Interactive Digital Solutions will develop and deliver video servers for local telephone companies, cable TV systems and private networks.

Video servers act as digital lending libraries for movies on demand, home shopping and other interactive services on the information superhighway. They direct sound, video, data and graphics to specific customers and keep track of who ordered what for billing purposes.

Venture partner AT&T Network Systems is already providing technology for Viacom's interactive trial in Castro Valley, Calif., and is the prime supplier for Pacific Telesis Group's $16 billion upgrade of California's telephone network.
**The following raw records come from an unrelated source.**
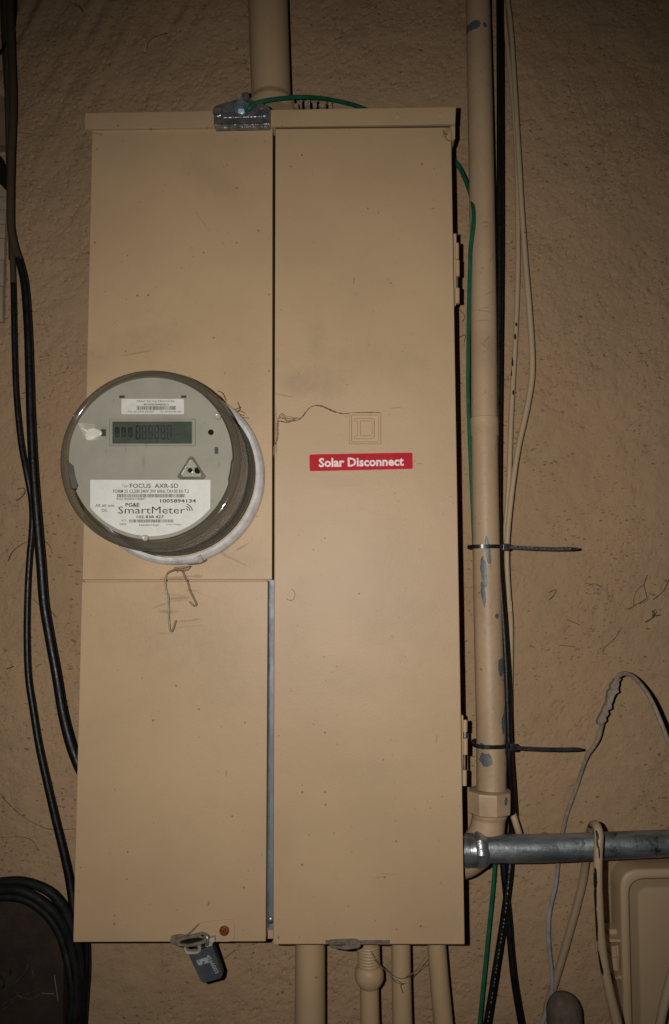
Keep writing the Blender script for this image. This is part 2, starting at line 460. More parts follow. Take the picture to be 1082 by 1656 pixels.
class MB:
    def __init__(s):
        s.v, s.f, s.mi = [], [], []

    def add(s, vs, fs, m=0):
        o = len(s.v)
        s.v += [Vector(p) for p in vs]
        s.f += [tuple(i + o for i in f) for f in fs]
        s.mi += [m] * len(fs)
        return s

    def plate(s, poly, h0, h1, bev=0.0, m=0):
        """a solid whose front outline is poly (photo pixels at height h1), reaching straight back to h0"""
        k = len(poly)
        front = [Wp(x, y, h1) for x, y in poly]
        rings = [[Vector((p.x, -h0, p.z)) for p in front]]
        if bev > 0:
            rings.append([Vector((p.x, -(h1 - bev), p.z)) for p in front])
            b = bev / S(h1)
            for fr, dn in ((.3, .7), (1.0, 1.0)):
                q = offset(poly, b * (fr if fr == 1.0 else .3))
                rings.append([Vector((Wp(x, y, h1).x, -(h1 - bev * (1 - dn)), Wp(x, y, h1).z)) for x, y in q])
        else:
            rings.append(front)
        vs = [p for r in rings for p in r]
        fs = []
        for a in range(len(rings) - 1):
            for i in range(k):
                j = (i + 1) % k
                fs.append((a * k + i, a * k + j, (a + 1) * k + j, (a + 1) * k + i))
        fs.append(tuple(range((len(rings) - 1) * k, len(rings) * k)))
        fs.append(tuple(reversed(range(k))))
        return s.add(vs, fs, m)

    def frame(s, outer, inner, h0, h1, m=0, bev=0.0):
        """ring between two outlines with the same point count"""
        k = len(outer)
        A = [Wp(x, y, h1) for x, y in outer]
        B = [Wp(x, y, h1) for x, y in inner]
        fl_ = lambda L, h: [Vector((p.x, -h, p.z)) for p in L]
        if bev:
            b = bev / S(h1)
            A2 = [Wp(x, y, h1) for x, y in offset(outer, b)]
            B2 = [Wp(x, y, h1) for x, y in offset(inner, -b)]
            rings = [fl_(A, h0), fl_(A, h1 - bev), fl_(A2, h1), fl_(B2, h1), fl_(B, h1 - bev), fl_(B, h0)]
        else:
            rings = [fl_(A, h0), fl_(A, h1), fl_(B, h1), fl_(B, h0)]
        vs = [p for r in rings for p in r]
        n = len(rings)
        fs = []
        for a in range(n):
            c = (a + 1) % n
            for i in range(k):
                j = (i + 1) % k
                fs.append((a * k + i, a * k + j, c * k + j, c * k + i))
        return s.add(vs, fs, m)

    def tube3(s, pts, rad, n=12, m=0, cap=True, flat=None):
        pts = [Vector(p) for p in pts]
        if not isinstance(rad, (list, tuple)):
            rad = [rad] * len(pts)
        vs, fs = [], []
        up = None
        for i, p in enumerate(pts):
            d = (pts[min(i + 1, len(pts) - 1)] - pts[max(i - 1, 0)])
            if d.length < 1e-9:
                d = Vector((0, 0, 1))
            d.normalize()
            if up is None:
                up = Vector((0, -1, 0))
                if abs(d.dot(up)) > .95:
                    up = Vector((1, 0, 0))
            a = (up - d * up.dot(d)).normalized()
            up = a
            b = d.cross(a)
            for k in range(n):
                th = 2 * math.pi * k / n
                ca = math.cos(th) * (flat or 1.0)
                vs.append(p + (a * ca + b * math.sin(th)) * rad[i])
        for i in range(len(pts) - 1):
            for k in range(n):
                j = (k + 1) % n
                fs.append((i * n + k, i * n + j, (i + 1) * n + j, (i + 1) * n + k))
        if cap:
            fs.append(tuple(reversed(range(n))))
            fs.append(tuple(range((len(pts) - 1) * n, len(pts) * n)))
        return s.add(vs, fs, m)

    def tube(s, pp, n=12, sub=6, m=0, flat=None, jit=0.0):
        """pp: (px, py, h, width_px) along the tube"""
        q = catmull(pp, sub)
        pts = [Wp(a[0], a[1], a[2]) for a in q]
        rad = [max(.0002, a[3] * .5 * S(a[2]) * (1 + random.uniform(-jit, jit))) for a in q]
        return s.tube3(pts, rad, n, m, True, flat)

    def lathe(s, base, axis, prof, n=32, m=0, cap0=True, cap1=True, ph=0.0):
        base = Vector(base)
        axis = Vector(axis).normalized()
        a = axis.orthogonal().normalized() if abs(axis.x) > .9 or abs(axis.y) > .9 or abs(axis.z) > .9 else axis.orthogonal().normalized()
        b = axis.cross(a)
        vs, fs = [], []
        for (tt, r) in prof:
            for k in range(n):
                th = 2 * math.pi * k / n + ph
                vs.append(base + axis * tt + (a * math.cos(th) + b * math.sin(th)) * r)
        for i in range(len(prof) - 1):
            for k in range(n):
                j = (k + 1) % n
                fs.append((i * n + k, i * n + j, (i + 1) * n + j, (i + 1) * n + k))
        if cap0:
            fs.append(tuple(reversed(range(n))))
        if cap1:
            fs.append(tuple(range((len(prof) - 1) * n, len(prof) * n)))
        return s.add(vs, fs, m)

    def flatpoly(s, poly, h, m=0):
        return s.add([Wp(x, y, h) for x, y in poly], [tuple(range(len(poly)))], m)

    def text(s, string, box, h, m=0, bold=0.0, rot=0.0, shear=0.0):
        """flat lettering fitted to a pixel box (x0, y0, x1, y1), turned about its middle"""
        cu = bpy.data.curves.new('lettering', 'FONT')
        cu.body = string
        cu.size = 1.0
        cu.offset = bold
        cu.resolution_u = 2
        ob = bpy.data.objects.new('lettering', cu)
        COL.objects.link(ob)
        dg = bpy.context.evaluated_depsgraph_get()
        me = ob.evaluated_get(dg).to_mesh()
        V = [tuple(v.co) for v in me.vertices]
        Fc = [tuple(p.vertices) for p in me.polygons]
        ob.evaluated_get(dg).to_mesh_clear()
        bpy.data.objects.remove(ob)
        bpy.data.curves.remove(cu)
        xs = [v[0] for v in V]
        ys = [v[1] for v in V]
        x0, x1, y0, y1 = min(xs), max(xs), min(ys), max(ys)
        X0, Y0, X1, Y1 = box
        cx, cy = (X0 + X1) / 2, (Y0 + Y1) / 2
        c, sn = math.cos(R(rot)), math.sin(R(rot))
        out = []
        for v in V:
            u = X0 + (v[0] - x0) / (x1 - x0) * (X1 - X0) - cx
            q = Y1 - (v[1] - y0) / (y1 - y0) * (Y1 - Y0) - cy
            out.append(Wp(cx + u * c - q * sn, cy + u * sn + q * c, h))
        return s.add(out, Fc, m)

    def barcode(s, box, h, m=0, seed=1):
        rg = random.Random(seed)
        x0, y0, x1, y1 = box
        x = x0
        while x < x1:
            wd = rg.choice((.45, .45, .9, 1.3))
            s.flatpoly(rect(x, y0, min(x + wd, x1), y1), h, m)
            x += wd + rg.choice((.45, .45, .9))
        return s

    def build(s, name, mats, parent=None, smooth=35, flatnormals=False, origin=None):
        if not isinstance(mats, (list, tuple)):
            mats = [mats]
        me = bpy.data.meshes.new(name)
        if parent is not None:
            r = parent
            while r.parent:
                r = r.parent
            org = Vector(r.location)
        elif origin is not None:
            org = Vector(origin)
        else:
            org = Vector((sum(v.x for v in s.v) / len(s.v), max(v.y for v in s.v), min(v.z for v in s.v)))
        me.from_pydata([tuple(v - org) for v in s.v], [], s.f)
        for mm in mats:
            me.materials.append(mm)
        me.polygons.foreach_set('material_index', s.mi)
        if not flatnormals:
            bm = bmesh.new()
            bm.from_mesh(me)
            bmesh.ops.recalc_face_normals(bm, faces=bm.faces)
            bm.to_mesh(me)
            bm.free()
        me.polygons.foreach_set('use_smooth', [True] * len(me.polygons))
        me.set_sharp_from_angle(angle=R(smooth))
        o = bpy.data.objects.new(name, me)
        COL.objects.link(o)
        wn = o.modifiers.new('shading', 'WEIGHTED_NORMAL')
        wn.keep_sharp = True
        if parent is not None:
            o.parent = parent
        else:
            o.location = org
        return o


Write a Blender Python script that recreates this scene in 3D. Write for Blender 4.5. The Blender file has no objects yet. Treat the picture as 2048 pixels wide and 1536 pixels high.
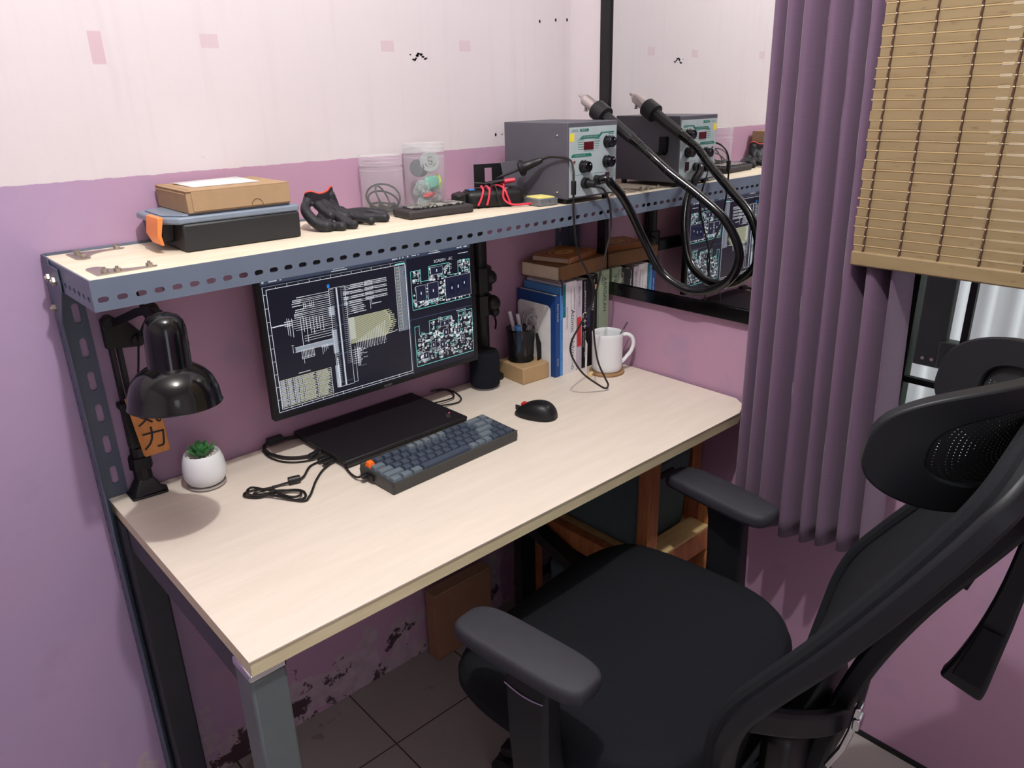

Silicon Graphics, a high-end computer marketer, is involved with Time Warner's interactive trial in Orlando. It recently won a contract for Japan's Nippon Telegraph & Telephone Corp.'s video trials.

The new company, based in Mountain View, Calif., is the first joint venture for video servers, though alliances of computer and telecommunications companies are increasingly common. Earlier last week, Tandem Computers, Cupertino, Calif., and software company On-Demand Technologies, Austin, Texas, announced their alliance to enter the video server market.

Oracle Systems Corp., Redwood City, Calif., has also made a high-visibility push into the media server market from its traditional business, database software for large companies that use mainframe computers. Oracle is providing technology for an interactive system Bell Atlantic Corp. is building in northern Virginia.

Microsoft Corp. last month unveiled its Tiger software designed to work as a media server based on large networks of personal computers.